My Country is a verbatim piece of theatre about the UK’s decision to exit the European Union. It shares real people’s stories, through seven characters who represent: Britannia, Caledonia, Cymru, Northern Ireland, North East, East Midlands and South West. The National Theatre team who went out to conduct these interviews ‘nationwide’ clearly didn’t travel very far or rather they only ventured to a handful of Virgin train stops. And as for their sampling method, they picked up a few token brown and black people (mostly men and with right leaning opinions) to make this top heavy piece seem representative… in all of its white supremacy. The fact that the company failed to include a black person in their cast but wanted to create a piece that represents this country demonstrates why as a black person in the UK, you are not british by design.

I do not agree with most of the views that were aired in this piece. However, I recognise that this is verbatim theatre and so it’s going to air an array of views and stories, from real people. But, there was no balance here, which makes no sense given that leave or stay was close to a 50/50 split. The major problem was that there were lots of views describing non-white and/or non british people as: terrorists, benefits scroungers, rapists and non-english speakers, not conforming to british culture (to name a few), but virtually no stories/views conveying them in a positive light. Even the views aired by POC interviewees are relatively anti-immigration.
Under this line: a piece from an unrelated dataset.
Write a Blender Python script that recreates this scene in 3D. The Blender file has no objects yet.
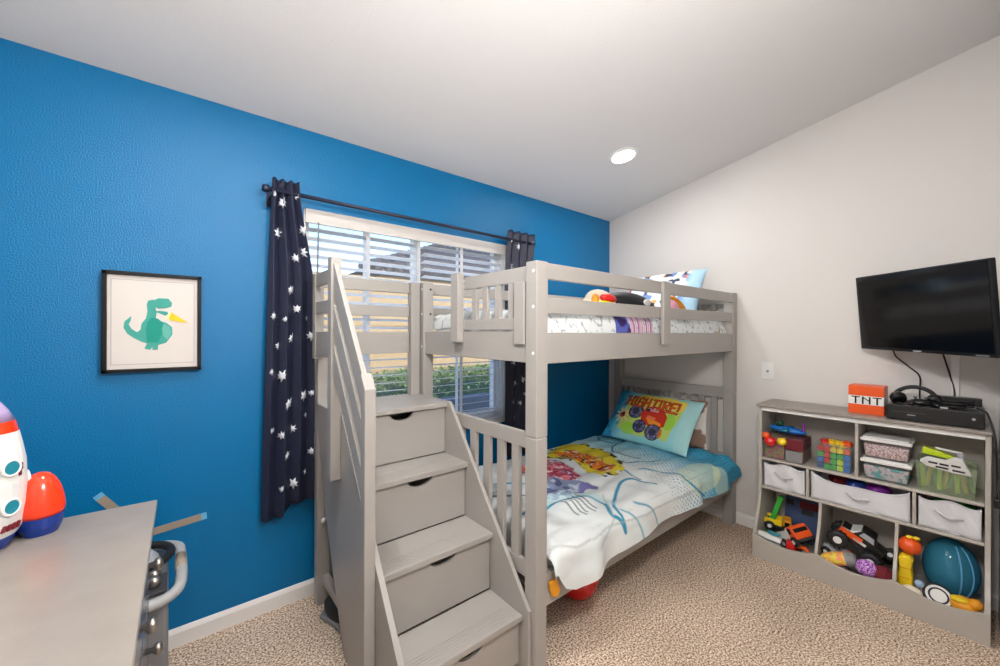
import bpy, bmesh, math, random
import numpy as np
from mathutils import Vector, Matrix, Euler, noise as mnoise
random.seed(7)
PI = math.pi
C = bpy.context.scene.collection

# ------------------------------------------------------------------ materials
def lin(c):
    return tuple(((v / 255) / 12.92 if v / 255 <= .04045 else ((v / 255 + .055) / 1.055) ** 2.4) for v in c)

def mat(name, rgb, rough=.5, metal=0, spec=.5, var=None, bump=None, coat=0, alpha=None, trans=0, emit=None, coords='Object', bump_dist=.01):
    """rgb sRGB 0-255; var=(scale, rgb2, contrast) second tone by noise; bump=(scale, strength)"""
    m = bpy.data.materials.new(name); m.use_nodes = True
    nt = m.node_tree; b = nt.nodes['Principled BSDF']
    b.inputs['Base Color'].default_value = (*lin(rgb), 1)
    b.inputs['Roughness'].default_value = rough
    b.inputs['Metallic'].default_value = metal
    b.inputs['Specular IOR Level'].default_value = spec
    if coat: b.inputs['Coat Weight'].default_value = coat
    if alpha is not None: b.inputs['Alpha'].default_value = alpha
    if trans: b.inputs['Transmission Weight'].default_value = trans
    if emit:
        b.inputs['Emission Color'].default_value = (*lin(emit[0]), 1); b.inputs['Emission Strength'].default_value = emit[1]
    tc = nt.nodes.new('ShaderNodeTexCoord')
    if var:
        n = nt.nodes.new('ShaderNodeTexNoise'); n.inputs['Scale'].default_value = var[0]; n.inputs['Detail'].default_value = 4
        r = nt.nodes.new('ShaderNodeValToRGB'); k = var[2] if len(var) > 2 else .15
        r.color_ramp.elements[0].position = .5 - k; r.color_ramp.elements[1].position = .5 + k
        r.color_ramp.elements[0].color = (*lin(rgb), 1); r.color_ramp.elements[1].color = (*lin(var[1]), 1)
        nt.links.new(tc.outputs[coords], n.inputs['Vector']); nt.links.new(n.outputs['Fac'], r.inputs['Fac'])
        nt.links.new(r.outputs['Color'], b.inputs['Base Color'])
    if bump:
        n2 = nt.nodes.new('ShaderNodeTexNoise'); n2.inputs['Scale'].default_value = bump[0]; n2.inputs['Detail'].default_value = 3
        bp = nt.nodes.new('ShaderNodeBump'); bp.inputs['Strength'].default_value = bump[1]; bp.inputs['Distance'].default_value = bump_dist
        nt.links.new(tc.outputs[coords], n2.inputs['Vector']); nt.links.new(n2.outputs['Fac'], bp.inputs['Height'])
        nt.links.new(bp.outputs['Normal'], b.inputs['Normal'])
    return m

def mat_clear(name, rgb=(235, 240, 240), keep=.75, rough=.08):
    m = bpy.data.materials.new(name); m.use_nodes = True
    nt = m.node_tree; nt.nodes.clear()
    o = nt.nodes.new('ShaderNodeOutputMaterial'); mx = nt.nodes.new('ShaderNodeMixShader')
    t = nt.nodes.new('ShaderNodeBsdfTransparent'); g = nt.nodes.new('ShaderNodeBsdfPrincipled')
    t.inputs['Color'].default_value = (*lin(rgb), 1)
    g.inputs['Base Color'].default_value = (*lin(rgb), 1); g.inputs['Roughness'].default_value = rough
    mx.inputs['Fac'].default_value = 1 - keep
    nt.links.new(t.outputs[0], mx.inputs[1]); nt.links.new(g.outputs[0], mx.inputs[2]); nt.links.new(mx.outputs[0], o.inputs['Surface'])
    return m

def mat_attr(name, rough=.85, bump=None):
    m = bpy.data.materials.new(name); m.use_nodes = True
    nt = m.node_tree; b = nt.nodes['Principled BSDF']; b.inputs['Roughness'].default_value = rough
    b.inputs['Specular IOR Level'].default_value = .2
    a = nt.nodes.new('ShaderNodeAttribute'); a.attribute_name = 'Print'
    nt.links.new(a.outputs['Color'], b.inputs['Base Color'])
    if bump:
        n2 = nt.nodes.new('ShaderNodeTexNoise'); n2.inputs['Scale'].default_value = bump[0]
        tc = nt.nodes.new('ShaderNodeTexCoord'); bp = nt.nodes.new('ShaderNodeBump')
        bp.inputs['Strength'].default_value = bump[1]; bp.inputs['Distance'].default_value = .004
        nt.links.new(tc.outputs['Object'], n2.inputs['Vector']); nt.links.new(n2.outputs['Fac'], bp.inputs['Height'])
        nt.links.new(bp.outputs['Normal'], b.inputs['Normal'])
    return m

M = {}
M['blue_wall'] = mat('blue wall paint', (0, 106, 160), .27, spec=.28, bump=(170, .45), bump_dist=.006)
M['white_wall'] = mat('pale grey wall paint', (214, 210, 206), .6, bump=(200, .18), bump_dist=.005)
M['ceiling'] = mat('ceiling paint', (218, 217, 216), .8, bump=(120, .2), bump_dist=.005)
M['trim'] = mat('white trim paint', (228, 226, 224), .4)
M['grey_wood'] = mat('grey painted wood', (164, 160, 155), .38, var=(3.2, (156, 152, 147), .3))
M['grey_wood_dark'] = mat('grey furniture top', (146, 138, 130), .35, var=(5, (138, 130, 122), .3))
M['shelf_grey'] = mat('pale grey shelf', (184, 178, 170), .45, var=(3, (176, 170, 162), .3))
M['dresser_top'] = mat('dresser top grey', (138, 130, 122), .3, var=(14, (146, 138, 130), .2))
M['dresser_front'] = mat('dresser front grey', (96, 98, 106), .2)
M['nickel'] = mat('brushed nickel', (165, 158, 150), .3, metal=.9)
M['black'] = mat('black frame', (9, 9, 12), .5, spec=.25)
M['black_plastic'] = mat('black plastic', (16, 17, 19), .3)
M['black_soft'] = mat('black soft plastic', (24, 25, 28), .6)
M['screen'] = mat('black screen', (10, 11, 14), .12, spec=.6)
M['navy'] = mat('navy curtain cloth', (26, 30, 52), .55, var=(40, (31, 36, 60), .3))
M['star'] = mat('white star print', (222, 226, 234), .7)
M['rod'] = mat('dark curtain rod', (30, 36, 58), .35, metal=.3)
M['blind'] = mat('white blind', (248, 248, 248), .45)
def translucent(m, k):
    nt = m.node_tree; b = nt.nodes['Principled BSDF']; o = nt.nodes['Material Output']
    t = nt.nodes.new('ShaderNodeBsdfTranslucent'); t.inputs['Color'].default_value = (.95, .95, .94, 1)
    x = nt.nodes.new('ShaderNodeMixShader'); x.inputs['Fac'].default_value = k
    nt.links.new(b.outputs[0], x.inputs[1]); nt.links.new(t.outputs[0], x.inputs[2]); nt.links.new(x.outputs[0], o.inputs['Surface'])
translucent(M['blind'], .8)
M['valance'] = mat('blind valance', (200, 196, 192), .5)
M['vinyl'] = mat('white vinyl', (235, 235, 232), .4)
M['wand'] = mat('grey plastic wand', (120, 122, 120), .3)
M['glass'] = mat_clear('window glass', (250, 252, 252), .93, .03)
M['clear'] = mat_clear('clear plastic', (244, 247, 247), .95, .08)
M['clear_green'] = mat_clear('clear greenish plastic', (226, 234, 214), .84, .12)
M['blue_clear'] = mat_clear('blue translucent plastic', (80, 176, 210), .58, .08)
M['white_plastic'] = mat('white plastic', (230, 230, 228), .35)
M['bin'] = mat('white bin fabric', (216, 216, 220), .85, bump=(300, .15))
M['seam'] = mat('bin seam', (204, 204, 209), .85)
M['mattress'] = mat('mattress ticking', (212, 212, 214), .85)
M['bed_print'] = mat_attr('printed bedding', .85, (240, .12))
for n, c, r in [('red', (206, 30, 28), .3), ('orange', (232, 88, 26), .35), ('yellow', (236, 202, 30), .35), ('green', (52, 170, 60), .4),
                ('lime', (196, 220, 30), .35), ('toy_blue', (30, 110, 196), .3), ('dark_blue', (24, 56, 130), .4), ('teal', (30, 130, 150), .4),
                ('purple', (126, 40, 150), .35), ('pink', (214, 150, 170), .5), ('white', (228, 228, 226), .4), ('silver', (170, 174, 180), .3), ('handle_grey', (168, 168, 168), .5),
                ('dark_green', (22, 70, 50), .5), ('maroon', (110, 22, 34), .8), ('grey', (130, 130, 132), .5), ('dark_grey', (58, 58, 62), .5),
                ('amber', (226, 150, 24), .5), ('slate', (52, 70, 110), .5), ('tape', (150, 136, 120), .6), ('tape_end', (96, 170, 210), .6),
                ('cream', (226, 214, 190), .6), ('skyblue', (96, 170, 214), .4), ('pale_blue', (150, 180, 210), .4)]:
    M[n] = mat(n.replace('_', ' '), c, r)
M['rocket_orange'] = mat('glossy orange red plastic', (240, 58, 16), .15, coat=.4)
M['rocket_blue'] = mat('glossy blue plastic', (18, 54, 140), .25)
M['rocket_dome'] = mat('lilac dome plastic', (170, 150, 190), .2)
M['beads'] = mat('pink white beads', (226, 206, 206), .5, var=(130, (150, 104, 104), .1))
M['mixed'] = mat('mixed craft bits', (196, 176, 180), .5, var=(45, (80, 150, 150), .06))
M['rainbow'] = mat('dark craft bits', (160, 60, 100), .5, var=(60, (110, 130, 60), .05))
M['glitter'] = mat('purple glitter', (120, 30, 150), .3, var=(140, (220, 170, 230), .05))
M['bullet_print'] = mat('yellow orange print', (230, 210, 70), .4, var=(30, (236, 140, 90), .05))
M['fence'] = mat('tan fence board', (236, 194, 138), .7, var=(6, (220, 174, 118), .3))
M['leaf'] = mat('hedge leaf', (80, 112, 58), .6, var=(9, (136, 160, 92), .12))
M['tile'] = mat('brown roof tile', (92, 80, 74), .8, var=(9, (66, 58, 54), .2))
M['concrete'] = mat('garden wall concrete', (120, 122, 130), .9, var=(20, (100, 104, 112), .2))
M['gravel'] = mat('ground gravel', (150, 142, 130), .95, var=(30, (120, 114, 106), .2))
M['stucco'] = mat('neighbour stucco', (206, 186, 160), .9)
M['lens'] = mat('lamp lens', (255, 250, 244), .5, emit=((255, 248, 240), 7))

def carpet():
    m = bpy.data.materials.new('tan carpet'); m.use_nodes = True
    nt = m.node_tree; b = nt.nodes['Principled BSDF']; b.inputs['Roughness'].default_value = .98; b.inputs['Specular IOR Level'].default_value = .05
    tc = nt.nodes.new('ShaderNodeTexCoord')
    n = nt.nodes.new('ShaderNodeTexNoise'); n.inputs['Scale'].default_value = 120; n.inputs['Detail'].default_value = 3; n.inputs['Roughness'].default_value = .75
    r = nt.nodes.new('ShaderNodeValToRGB'); e = r.color_ramp.elements
    e[0].position = .40; e[0].color = (*lin((104, 82, 66)), 1); e[1].position = .585; e[1].color = (*lin((255, 240, 222)), 1)
    x = e.new(.49); x.color = (*lin((206, 178, 154)), 1)
    n2 = nt.nodes.new('ShaderNodeTexNoise'); n2.inputs['Scale'].default_value = 2.2; n2.inputs['Detail'].default_value = 2
    r2 = nt.nodes.new('ShaderNodeValToRGB'); r2.color_ramp.elements[0].position = .35; r2.color_ramp.elements[0].color = (.86, .85, .84, 1); r2.color_ramp.elements[1].position = .65
    mx = nt.nodes.new('ShaderNodeMix'); mx.data_type = 'RGBA'; mx.blend_type = 'MULTIPLY'; mx.inputs[0].default_value = 1
    bp = nt.nodes.new('ShaderNodeBump'); bp.inputs['Strength'].default_value = .45; bp.inputs['Distance'].default_value = .008
    L = nt.links.new
    L(tc.outputs['Object'], n.inputs['Vector']); L(tc.outputs['Object'], n2.inputs['Vector']); L(n.outputs['Fac'], r.inputs['Fac']); L(n2.outputs['Fac'], r2.inputs['Fac'])
    L(r.outputs['Color'], mx.inputs[6]); L(r2.outputs['Color'], mx.inputs[7]); L(mx.outputs[2], b.inputs['Base Color'])
    L(n.outputs['Fac'], bp.inputs['Height']); L(bp.outputs['Normal'], b.inputs['Normal'])
    return m
M['carpet'] = carpet()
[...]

This is just another piece of propaganda to replace the buses that promised £350 million to the NHS.

But what really struck me was the clear lack of platform to black women’s voice – misogynoir really reared its ugly head here and it has not gone unnoticed. Black women’s voices are continually erased and, to not seek out the views of black women for this piece of theatre is damaging but unfortunately not surprising. This is the reason that platforms such as No Fly On The Wall and Galdem exist – to give space to black women and to challenge racist patriarchal structures.
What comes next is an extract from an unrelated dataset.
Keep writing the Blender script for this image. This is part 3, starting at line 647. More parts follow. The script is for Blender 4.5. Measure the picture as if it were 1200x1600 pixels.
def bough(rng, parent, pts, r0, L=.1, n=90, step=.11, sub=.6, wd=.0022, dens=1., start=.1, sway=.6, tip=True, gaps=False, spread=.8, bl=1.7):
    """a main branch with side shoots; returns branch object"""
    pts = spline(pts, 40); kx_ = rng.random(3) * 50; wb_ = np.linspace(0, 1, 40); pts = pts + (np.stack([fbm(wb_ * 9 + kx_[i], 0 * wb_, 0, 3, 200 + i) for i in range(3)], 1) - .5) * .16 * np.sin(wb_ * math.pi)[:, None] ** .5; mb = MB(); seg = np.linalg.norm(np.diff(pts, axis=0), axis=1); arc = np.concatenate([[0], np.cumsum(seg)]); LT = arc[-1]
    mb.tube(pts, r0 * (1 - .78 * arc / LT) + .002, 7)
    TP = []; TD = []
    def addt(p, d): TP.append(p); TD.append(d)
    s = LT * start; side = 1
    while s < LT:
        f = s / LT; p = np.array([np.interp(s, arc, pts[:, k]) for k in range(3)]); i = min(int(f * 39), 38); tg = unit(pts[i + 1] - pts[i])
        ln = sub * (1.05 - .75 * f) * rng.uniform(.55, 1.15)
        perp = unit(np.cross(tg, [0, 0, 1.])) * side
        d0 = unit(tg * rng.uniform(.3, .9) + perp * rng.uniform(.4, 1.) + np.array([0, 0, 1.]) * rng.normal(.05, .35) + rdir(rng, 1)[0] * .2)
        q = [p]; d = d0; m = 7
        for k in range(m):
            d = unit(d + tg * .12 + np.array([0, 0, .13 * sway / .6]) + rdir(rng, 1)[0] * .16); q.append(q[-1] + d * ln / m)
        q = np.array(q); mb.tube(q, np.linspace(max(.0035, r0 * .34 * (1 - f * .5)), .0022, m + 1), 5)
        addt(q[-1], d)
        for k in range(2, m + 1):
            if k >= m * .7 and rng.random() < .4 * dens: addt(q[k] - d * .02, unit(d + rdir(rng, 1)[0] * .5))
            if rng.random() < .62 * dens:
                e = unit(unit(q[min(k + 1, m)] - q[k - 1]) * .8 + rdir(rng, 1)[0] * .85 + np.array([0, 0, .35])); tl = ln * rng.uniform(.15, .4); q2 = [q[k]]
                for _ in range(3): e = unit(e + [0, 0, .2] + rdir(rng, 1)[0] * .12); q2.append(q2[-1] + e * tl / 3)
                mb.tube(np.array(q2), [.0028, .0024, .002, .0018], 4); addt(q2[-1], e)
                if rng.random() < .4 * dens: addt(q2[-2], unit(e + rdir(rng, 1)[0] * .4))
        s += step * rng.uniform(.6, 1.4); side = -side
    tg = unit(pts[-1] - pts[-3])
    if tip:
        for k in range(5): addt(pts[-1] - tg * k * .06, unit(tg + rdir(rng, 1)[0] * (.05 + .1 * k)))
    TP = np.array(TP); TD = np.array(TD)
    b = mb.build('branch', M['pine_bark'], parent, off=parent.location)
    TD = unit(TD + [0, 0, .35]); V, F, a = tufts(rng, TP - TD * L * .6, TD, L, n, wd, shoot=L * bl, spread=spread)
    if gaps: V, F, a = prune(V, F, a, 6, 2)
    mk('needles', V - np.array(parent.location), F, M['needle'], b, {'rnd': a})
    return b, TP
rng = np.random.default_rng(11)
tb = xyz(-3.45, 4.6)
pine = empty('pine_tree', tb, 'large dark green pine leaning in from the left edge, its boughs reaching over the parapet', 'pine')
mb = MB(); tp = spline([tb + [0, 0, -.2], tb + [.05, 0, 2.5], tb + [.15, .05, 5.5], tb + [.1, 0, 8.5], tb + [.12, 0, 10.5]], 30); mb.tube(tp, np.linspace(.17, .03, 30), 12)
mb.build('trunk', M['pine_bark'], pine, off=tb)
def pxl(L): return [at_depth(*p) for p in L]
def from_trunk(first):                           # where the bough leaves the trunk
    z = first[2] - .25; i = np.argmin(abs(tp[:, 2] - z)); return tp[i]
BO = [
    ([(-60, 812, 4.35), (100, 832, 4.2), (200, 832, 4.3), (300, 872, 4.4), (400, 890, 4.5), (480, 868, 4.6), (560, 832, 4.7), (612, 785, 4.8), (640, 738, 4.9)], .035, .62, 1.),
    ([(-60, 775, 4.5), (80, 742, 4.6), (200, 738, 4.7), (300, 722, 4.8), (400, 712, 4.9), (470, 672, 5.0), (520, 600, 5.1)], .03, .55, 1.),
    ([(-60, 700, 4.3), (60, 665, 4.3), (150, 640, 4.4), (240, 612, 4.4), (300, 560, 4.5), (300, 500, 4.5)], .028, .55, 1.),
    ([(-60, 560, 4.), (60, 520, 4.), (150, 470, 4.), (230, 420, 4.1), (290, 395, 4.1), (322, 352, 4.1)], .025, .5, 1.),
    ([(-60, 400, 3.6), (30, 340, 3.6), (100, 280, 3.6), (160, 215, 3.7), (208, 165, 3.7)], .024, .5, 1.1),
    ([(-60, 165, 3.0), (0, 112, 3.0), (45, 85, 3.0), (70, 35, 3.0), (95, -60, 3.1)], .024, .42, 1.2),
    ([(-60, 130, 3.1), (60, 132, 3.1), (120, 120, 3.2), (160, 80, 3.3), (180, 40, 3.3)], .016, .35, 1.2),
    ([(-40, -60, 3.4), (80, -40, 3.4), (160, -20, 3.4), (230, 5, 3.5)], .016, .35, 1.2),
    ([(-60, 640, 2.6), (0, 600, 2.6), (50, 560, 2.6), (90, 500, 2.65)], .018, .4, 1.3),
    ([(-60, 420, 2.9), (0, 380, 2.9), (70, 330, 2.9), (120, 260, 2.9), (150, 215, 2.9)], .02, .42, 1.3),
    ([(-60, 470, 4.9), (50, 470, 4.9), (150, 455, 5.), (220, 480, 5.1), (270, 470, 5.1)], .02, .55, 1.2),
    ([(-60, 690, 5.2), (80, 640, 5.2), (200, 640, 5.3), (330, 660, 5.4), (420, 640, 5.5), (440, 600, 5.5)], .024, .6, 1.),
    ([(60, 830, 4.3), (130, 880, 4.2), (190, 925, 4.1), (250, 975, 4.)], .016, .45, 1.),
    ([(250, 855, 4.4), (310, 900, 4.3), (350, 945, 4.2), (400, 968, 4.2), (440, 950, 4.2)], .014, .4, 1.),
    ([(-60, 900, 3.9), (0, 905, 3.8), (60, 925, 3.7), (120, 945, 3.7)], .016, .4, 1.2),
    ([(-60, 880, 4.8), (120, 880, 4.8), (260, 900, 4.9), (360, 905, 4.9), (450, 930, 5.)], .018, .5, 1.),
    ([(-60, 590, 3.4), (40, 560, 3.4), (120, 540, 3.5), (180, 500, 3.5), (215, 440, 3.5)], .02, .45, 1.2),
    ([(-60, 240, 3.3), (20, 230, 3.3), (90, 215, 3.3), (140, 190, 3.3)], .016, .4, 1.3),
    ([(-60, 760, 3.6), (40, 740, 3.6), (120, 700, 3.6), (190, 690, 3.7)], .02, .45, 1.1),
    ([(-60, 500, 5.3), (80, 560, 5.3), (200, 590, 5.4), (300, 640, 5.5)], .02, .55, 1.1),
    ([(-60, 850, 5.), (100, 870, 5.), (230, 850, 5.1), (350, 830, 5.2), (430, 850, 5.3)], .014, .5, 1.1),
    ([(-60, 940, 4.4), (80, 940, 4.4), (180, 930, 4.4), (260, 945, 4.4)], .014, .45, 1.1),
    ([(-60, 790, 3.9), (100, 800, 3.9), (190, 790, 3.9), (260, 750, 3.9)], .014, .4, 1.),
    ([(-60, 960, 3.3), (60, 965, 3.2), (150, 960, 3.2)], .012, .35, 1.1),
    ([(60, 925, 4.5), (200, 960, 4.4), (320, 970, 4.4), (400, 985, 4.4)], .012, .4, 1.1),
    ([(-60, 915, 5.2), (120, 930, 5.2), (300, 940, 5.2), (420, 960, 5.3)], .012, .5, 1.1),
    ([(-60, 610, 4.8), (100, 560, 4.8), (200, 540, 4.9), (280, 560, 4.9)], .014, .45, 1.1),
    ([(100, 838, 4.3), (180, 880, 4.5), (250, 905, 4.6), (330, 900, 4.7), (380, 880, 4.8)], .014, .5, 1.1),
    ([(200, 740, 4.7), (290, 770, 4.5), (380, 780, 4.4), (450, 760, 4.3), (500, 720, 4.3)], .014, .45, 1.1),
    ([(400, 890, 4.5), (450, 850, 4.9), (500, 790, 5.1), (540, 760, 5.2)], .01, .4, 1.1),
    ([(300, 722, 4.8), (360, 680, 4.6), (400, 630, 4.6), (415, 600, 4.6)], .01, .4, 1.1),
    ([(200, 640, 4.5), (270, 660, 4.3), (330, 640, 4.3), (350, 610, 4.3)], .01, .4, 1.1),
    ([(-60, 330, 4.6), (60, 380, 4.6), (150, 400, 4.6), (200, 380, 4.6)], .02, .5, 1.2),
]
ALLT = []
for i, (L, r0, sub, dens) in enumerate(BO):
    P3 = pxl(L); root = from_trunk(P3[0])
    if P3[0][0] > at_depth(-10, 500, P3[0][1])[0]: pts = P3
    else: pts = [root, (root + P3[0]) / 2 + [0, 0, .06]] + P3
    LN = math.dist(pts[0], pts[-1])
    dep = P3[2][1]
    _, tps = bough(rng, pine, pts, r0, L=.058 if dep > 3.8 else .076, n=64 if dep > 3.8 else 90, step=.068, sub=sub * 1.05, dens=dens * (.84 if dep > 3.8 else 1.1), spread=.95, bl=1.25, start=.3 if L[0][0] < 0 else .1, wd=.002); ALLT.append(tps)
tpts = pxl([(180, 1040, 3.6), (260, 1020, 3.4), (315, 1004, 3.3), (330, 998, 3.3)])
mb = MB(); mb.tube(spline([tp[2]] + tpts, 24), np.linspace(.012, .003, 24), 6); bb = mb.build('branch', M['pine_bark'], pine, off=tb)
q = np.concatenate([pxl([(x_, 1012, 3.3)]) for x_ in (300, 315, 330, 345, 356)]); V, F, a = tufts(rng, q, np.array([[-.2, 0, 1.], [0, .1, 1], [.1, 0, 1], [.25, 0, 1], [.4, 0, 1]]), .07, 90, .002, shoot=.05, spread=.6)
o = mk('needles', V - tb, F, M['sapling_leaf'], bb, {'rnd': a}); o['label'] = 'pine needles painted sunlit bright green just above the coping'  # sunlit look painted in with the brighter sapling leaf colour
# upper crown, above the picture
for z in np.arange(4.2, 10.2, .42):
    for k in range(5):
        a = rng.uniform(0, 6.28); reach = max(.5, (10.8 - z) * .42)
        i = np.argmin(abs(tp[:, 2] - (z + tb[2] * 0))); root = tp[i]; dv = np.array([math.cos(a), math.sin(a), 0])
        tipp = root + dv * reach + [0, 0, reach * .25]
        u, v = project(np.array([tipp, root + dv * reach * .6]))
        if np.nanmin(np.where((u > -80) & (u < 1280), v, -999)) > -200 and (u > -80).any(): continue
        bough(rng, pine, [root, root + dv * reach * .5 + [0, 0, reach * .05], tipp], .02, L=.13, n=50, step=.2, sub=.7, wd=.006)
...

In terms of the direction of this piece, there was very little – lots of sitting at desks and occasionally standing up to have an argument. My year 7s could have done a better job than this! Though to be fair, some direction did occur when each representative decided to share an item that represented their area and do a little dance. Of course, there was a bit of Irish dancing (his legs weren’t straight) and some Morris dancing. But the party really started when Wales began dancing to Goldfinger by Shirley Bassey and the man sat next to me said very loudly: ‘is Shirley Bassey even Welsh?’ Yeah, that sums it up really.

My Country is a play that failed in so many areas: the direction, the production, the research, the casting, the poetry… oh and whilst it managed to platform the views of Farage, May, Cameron and Johnson, it couldn’t possibly include any left or liberal views, could it? I guess we all know, how this came about.

Verdict: I gave up my Saturday night to watch some anti-black nonsense and experience a stranger’s out loud confusion over Shirley Bassey. This play brings nothing to the table that you can’t already find on Facebook – if you need to refresh your memory, just re-add all the people you deleted when Brexit made its debut. The National Theatre needs to check itself, seriously (and maybe go back into education to study research methods).